Interest rates affect you in more ways then you probably realise. The RBA works hard to maintain their policy objectives by adjusting this rate as they deem necessary. These adjustments are then passed down to you through your credit and investments at banks.

Interest rates are tricky little things that you need to understand if you are going to be financially successful. These rates are based on the Reserve Bank of Australia (RBA) and how they adjust the short term interest rates. These rates are directly related to the way that banks charge their customers interest. The short term loan rate is what banks charge as they borrow money from each other. This system is constantly in a flux of borrowing and repayment. When the RBA adjusts these rates the banks must follow suit in order to protect their investment.

As a consumer this might all be foreign to you, which is understandable because it is such a complicated system. When the interest rates go up banks have to spend more on these short term loans. They have to pass on that cost to their customers. If you are in the market for a home loan it will be reflected in the rates you are offered. If you have an adjustable rate home loan already your rates will increase which also increases the amount you spend on your payments toward that loan. The same is true of credit cards. However, many people have credit cards that have fixed rates which means the rate does not adjust with the market. If you already have a credit card you will probably not be affected by changes in the market, unless it is an adjustable rate card. But, if you are applying for a new card you will be subject to these rate changes.

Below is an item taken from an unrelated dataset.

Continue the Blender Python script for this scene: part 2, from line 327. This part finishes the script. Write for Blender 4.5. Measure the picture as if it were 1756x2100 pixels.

If you have investments, especially term deposits which usually have an adjustable rate you will also be affected by changes to the market interest rates. These changes can be either positive or negative depending on how the rate has adjusted. That means that you could make more on your investment if it adjusts up or less if it adjusts down. All of this is based on your investment being at an adjustable or variable rate. If the rate is fixed changes do not affect your bottom line.

The RBA does not just adjust the market interest rates at will. They pay close attention to supply and demand of those short term loans. They then take in to consideration how to best maintain the value of the Australian currency, employment levels, and the economic prosperity and welfare of Australians. They then adjust interest rates accordingly.